How to Pace Your 1km Row

Sticking to an intelligent plan can spell the difference between falling apart and sprinting like a hero.

We have all done it. You are rested and ready for that erg test. Attention… Row! You blast off as fast and as hard as you can for the first minute or so. You feel good. This 500m split is not that hard to hold. Why is my goal split four splits slower than what I am holding now? I can totally hold this for 1000 meters.

And then it happens: the burning in your legs, the cramping in your arms, the frantic breathing. You take the split back to where you should have started in the first place. Okay. Just hold this split and you will be fine. You might even pull a personal best. But the burning is just too much. You can’t even make it all the way up to full slide anymore. The split keeps getting higher and higher. You are in agony, made worse by the fact that you have just watched your average split tick further and further above your goal. The test is over. Not good.

If you want to avoid the scenario above, it is important to go into a 1km test with a plan. Look back to past workouts. What worked for you? What didn’t? What splits were you able to hold for the last few race-prep workouts? Determine a goal split and stick to it to the best of your ability.

Midway Adjustments

If you are past the halfway point in the test and still feel too good, your goal split might have been a little conservative. However, there is still plenty of time left in the test, and you should have enough energy left to go a bit faster than planned and to start the sprint early.

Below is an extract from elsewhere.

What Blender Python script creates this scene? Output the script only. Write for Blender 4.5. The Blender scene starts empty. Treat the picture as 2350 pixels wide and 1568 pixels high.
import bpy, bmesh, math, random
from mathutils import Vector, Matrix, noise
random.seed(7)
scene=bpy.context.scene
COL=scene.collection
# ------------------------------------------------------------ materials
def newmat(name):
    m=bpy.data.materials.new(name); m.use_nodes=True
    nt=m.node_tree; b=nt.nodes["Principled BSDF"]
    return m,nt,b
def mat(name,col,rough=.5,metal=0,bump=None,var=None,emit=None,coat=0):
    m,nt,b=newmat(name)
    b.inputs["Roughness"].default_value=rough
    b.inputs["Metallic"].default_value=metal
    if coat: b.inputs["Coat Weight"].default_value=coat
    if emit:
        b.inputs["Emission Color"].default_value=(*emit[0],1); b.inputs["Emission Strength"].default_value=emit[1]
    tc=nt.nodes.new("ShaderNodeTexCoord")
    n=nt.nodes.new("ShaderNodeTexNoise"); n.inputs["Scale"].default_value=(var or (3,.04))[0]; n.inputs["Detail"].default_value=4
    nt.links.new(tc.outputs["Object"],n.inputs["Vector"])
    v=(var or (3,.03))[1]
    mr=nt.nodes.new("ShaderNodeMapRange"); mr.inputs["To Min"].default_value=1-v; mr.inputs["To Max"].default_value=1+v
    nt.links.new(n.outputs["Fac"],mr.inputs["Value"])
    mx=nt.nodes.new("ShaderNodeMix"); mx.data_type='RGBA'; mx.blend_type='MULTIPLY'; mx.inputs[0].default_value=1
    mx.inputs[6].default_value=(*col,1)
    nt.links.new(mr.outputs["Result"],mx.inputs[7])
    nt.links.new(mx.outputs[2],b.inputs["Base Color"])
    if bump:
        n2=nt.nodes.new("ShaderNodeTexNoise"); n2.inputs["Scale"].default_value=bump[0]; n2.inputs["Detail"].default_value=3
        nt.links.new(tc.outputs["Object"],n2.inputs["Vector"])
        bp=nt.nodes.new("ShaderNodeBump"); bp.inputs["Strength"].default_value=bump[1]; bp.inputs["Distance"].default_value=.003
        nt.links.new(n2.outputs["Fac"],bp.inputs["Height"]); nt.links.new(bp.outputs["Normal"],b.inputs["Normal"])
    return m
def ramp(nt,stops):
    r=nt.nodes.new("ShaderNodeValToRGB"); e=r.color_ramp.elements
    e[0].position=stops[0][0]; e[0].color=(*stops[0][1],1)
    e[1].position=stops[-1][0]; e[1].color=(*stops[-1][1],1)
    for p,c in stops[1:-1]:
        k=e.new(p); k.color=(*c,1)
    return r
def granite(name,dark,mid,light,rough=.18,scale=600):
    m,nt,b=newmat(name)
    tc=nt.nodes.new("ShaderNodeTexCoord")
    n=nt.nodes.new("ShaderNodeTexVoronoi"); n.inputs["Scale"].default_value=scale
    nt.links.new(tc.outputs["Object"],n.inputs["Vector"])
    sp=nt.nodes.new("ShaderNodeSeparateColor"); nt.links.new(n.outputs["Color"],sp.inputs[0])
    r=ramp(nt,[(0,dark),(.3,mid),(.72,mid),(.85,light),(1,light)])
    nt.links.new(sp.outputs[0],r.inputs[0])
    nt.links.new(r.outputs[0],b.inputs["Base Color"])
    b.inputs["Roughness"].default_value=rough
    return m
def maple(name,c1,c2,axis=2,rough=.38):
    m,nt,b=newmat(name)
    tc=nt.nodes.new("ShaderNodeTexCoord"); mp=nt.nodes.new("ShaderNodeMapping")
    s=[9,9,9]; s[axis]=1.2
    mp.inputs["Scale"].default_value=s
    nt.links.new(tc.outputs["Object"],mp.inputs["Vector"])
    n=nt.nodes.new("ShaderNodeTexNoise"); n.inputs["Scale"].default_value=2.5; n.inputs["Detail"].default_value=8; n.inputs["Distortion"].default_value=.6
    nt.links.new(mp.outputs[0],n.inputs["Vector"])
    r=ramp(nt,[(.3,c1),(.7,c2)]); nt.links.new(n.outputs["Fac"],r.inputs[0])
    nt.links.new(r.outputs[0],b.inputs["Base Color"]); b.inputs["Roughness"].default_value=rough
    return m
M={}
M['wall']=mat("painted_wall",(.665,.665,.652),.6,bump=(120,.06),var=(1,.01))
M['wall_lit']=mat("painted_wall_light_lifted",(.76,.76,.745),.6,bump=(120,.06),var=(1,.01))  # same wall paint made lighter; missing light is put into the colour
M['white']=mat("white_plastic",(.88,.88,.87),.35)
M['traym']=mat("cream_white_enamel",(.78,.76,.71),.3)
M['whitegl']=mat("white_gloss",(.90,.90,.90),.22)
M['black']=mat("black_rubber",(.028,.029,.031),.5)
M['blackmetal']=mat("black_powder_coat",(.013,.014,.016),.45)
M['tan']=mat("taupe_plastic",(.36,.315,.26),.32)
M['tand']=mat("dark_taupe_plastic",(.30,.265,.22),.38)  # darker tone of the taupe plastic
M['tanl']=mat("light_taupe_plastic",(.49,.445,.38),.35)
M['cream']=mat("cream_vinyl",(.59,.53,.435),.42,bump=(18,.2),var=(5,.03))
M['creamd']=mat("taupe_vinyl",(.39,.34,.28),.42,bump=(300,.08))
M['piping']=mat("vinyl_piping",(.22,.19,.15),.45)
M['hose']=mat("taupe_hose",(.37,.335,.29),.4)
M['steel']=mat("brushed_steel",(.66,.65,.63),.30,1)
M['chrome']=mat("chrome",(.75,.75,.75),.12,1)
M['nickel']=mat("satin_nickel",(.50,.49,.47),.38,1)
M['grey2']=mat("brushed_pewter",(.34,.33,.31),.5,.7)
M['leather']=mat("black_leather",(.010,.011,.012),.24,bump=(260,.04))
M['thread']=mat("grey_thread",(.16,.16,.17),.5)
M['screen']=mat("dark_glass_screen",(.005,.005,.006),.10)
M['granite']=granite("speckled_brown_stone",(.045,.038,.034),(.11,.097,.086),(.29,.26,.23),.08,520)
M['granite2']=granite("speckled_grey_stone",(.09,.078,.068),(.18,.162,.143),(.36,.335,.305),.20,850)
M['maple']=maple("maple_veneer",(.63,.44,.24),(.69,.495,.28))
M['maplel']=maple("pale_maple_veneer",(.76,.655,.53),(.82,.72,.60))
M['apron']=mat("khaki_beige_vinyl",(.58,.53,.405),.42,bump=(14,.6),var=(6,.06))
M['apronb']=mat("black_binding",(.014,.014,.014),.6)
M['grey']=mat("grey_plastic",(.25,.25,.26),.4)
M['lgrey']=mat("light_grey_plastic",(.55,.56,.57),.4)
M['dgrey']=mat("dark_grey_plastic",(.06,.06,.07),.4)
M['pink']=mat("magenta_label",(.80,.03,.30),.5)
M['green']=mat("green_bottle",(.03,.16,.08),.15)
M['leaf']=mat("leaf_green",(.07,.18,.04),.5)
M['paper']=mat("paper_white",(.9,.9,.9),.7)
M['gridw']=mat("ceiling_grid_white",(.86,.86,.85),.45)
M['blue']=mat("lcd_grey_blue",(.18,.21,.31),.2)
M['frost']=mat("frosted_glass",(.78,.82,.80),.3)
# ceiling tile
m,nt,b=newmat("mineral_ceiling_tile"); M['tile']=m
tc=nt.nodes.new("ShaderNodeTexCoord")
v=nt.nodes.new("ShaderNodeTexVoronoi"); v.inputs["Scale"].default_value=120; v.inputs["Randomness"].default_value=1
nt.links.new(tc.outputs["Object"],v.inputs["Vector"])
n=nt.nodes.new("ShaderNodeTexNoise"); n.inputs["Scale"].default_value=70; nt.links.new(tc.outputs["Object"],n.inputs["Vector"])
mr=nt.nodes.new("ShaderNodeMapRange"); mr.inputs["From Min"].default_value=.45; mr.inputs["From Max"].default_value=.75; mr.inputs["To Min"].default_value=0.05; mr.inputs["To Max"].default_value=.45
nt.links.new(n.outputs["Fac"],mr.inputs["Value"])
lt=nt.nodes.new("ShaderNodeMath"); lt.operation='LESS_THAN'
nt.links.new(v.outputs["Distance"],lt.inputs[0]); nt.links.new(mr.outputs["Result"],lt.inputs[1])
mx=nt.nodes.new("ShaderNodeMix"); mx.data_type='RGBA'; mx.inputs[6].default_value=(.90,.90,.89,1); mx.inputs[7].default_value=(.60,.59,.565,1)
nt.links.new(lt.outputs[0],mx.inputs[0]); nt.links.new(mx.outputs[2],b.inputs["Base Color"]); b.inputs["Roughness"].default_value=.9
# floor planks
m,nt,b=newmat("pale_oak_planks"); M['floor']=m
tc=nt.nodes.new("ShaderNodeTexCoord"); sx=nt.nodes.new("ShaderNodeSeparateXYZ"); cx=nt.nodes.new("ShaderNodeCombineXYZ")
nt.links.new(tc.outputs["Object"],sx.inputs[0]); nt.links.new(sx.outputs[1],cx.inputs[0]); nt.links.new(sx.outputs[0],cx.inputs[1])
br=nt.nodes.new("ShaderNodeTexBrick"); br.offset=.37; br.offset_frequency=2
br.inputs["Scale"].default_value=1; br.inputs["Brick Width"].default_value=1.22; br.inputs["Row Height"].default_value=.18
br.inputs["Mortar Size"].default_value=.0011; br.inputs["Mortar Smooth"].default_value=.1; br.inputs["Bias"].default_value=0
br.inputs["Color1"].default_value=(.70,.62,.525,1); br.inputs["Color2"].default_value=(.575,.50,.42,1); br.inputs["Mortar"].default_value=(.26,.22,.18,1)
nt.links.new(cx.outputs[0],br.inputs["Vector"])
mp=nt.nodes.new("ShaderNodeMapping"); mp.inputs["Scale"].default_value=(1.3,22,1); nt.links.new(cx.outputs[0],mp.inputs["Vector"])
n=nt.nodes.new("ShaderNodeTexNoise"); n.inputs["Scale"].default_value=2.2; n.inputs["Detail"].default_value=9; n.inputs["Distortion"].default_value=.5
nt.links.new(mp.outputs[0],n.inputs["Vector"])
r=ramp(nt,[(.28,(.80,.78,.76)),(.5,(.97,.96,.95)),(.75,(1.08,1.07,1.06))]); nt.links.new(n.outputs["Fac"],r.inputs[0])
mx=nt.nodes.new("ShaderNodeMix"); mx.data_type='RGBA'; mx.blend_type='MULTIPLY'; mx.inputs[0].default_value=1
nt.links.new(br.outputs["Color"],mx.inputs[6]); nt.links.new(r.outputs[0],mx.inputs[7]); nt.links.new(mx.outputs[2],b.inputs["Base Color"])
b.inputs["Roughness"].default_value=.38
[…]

If your goal split was too aggressive, and you need to reassess at halfway, it would be prudent to hold your current split or pull one split slower until it is time to sprint. That way, you should be able to avoid a blowup (or ‘fly-and-die,’ as we like to call it).

Negative Splits

A good way to pace a 1km test or piece on the machine is to negative split from start to finish. This means your goal will be to get faster every 250m. For example, let’s say your goal split for a 1K test is 1:45 / 500m. The breakdown for each 250m split could be:

  1. Goal split +2: 1:47
  2. Goal split +1: 1:46
  3. Goal split: 1:45
  4. Goal split -3. 1:42

At the start of the test, make sure you are hitting the 1:47 by the end of 10 strokes. Don’t waste energy off the start trying to crank on it. You are just building up lactic acid, and will pay for it later.

Plan for Your Strengths

The more times you test, the better you will be at determining what your goal split should be, and how to maximize your strengths. If you are more of an endurance athlete (more aerobic than anaerobic power), you may end up with a more evenly paced piece (goal split +0.5, goal split, goal split, goal split -0.5). If you are more of a power-based athlete, you will be better off with a very conservative first 750m, saving your power to really drop the hammer in the last 250m.

Pacing on the Water

On the water, pacing is a different story. Other factors besides physiology are at play. At the start of a race, it is important to get off the line quickly, cleanly, and with the other crews. There is a definite psychological advantage to being in the lead during a race. If you are in the lead, you are able to see what your competitors are doing and make moves accordingly. It is also important not to get too far down on your competition, so that you are not impacted by their boat wake (or the wake from the official/media launch). It is hard to pull back into the lead if your boat is being tossed around by a wake.

A typical pacing strategy for racing on the water is to go out high and hard for the first 30-40 strokes to get your boat up and running, then lengthen out to your base pace. Hold that for the middle 500m of the race. With about 250m to go (or 350m if you are down on your competition) you would start to sprint, bringing the rate up and really increasing the speed of the boat. Again, depending on your physiological strengths, you might have a more even-paced race (and faster base pace) if you lack the power to get off the line quickly, or walk thru crews in the sprint but have a bigger aerobic capacity. Or you might rely more on your start or sprint to pull into the lead, if you have the power to do so.

These same pacing strategies can be applied not only to 1km tests, but to many different length pieces, tests, or races. Remember, planning is key. Pace yourself and have confidence in your plan. No more fly-and-dies. Attention…Row!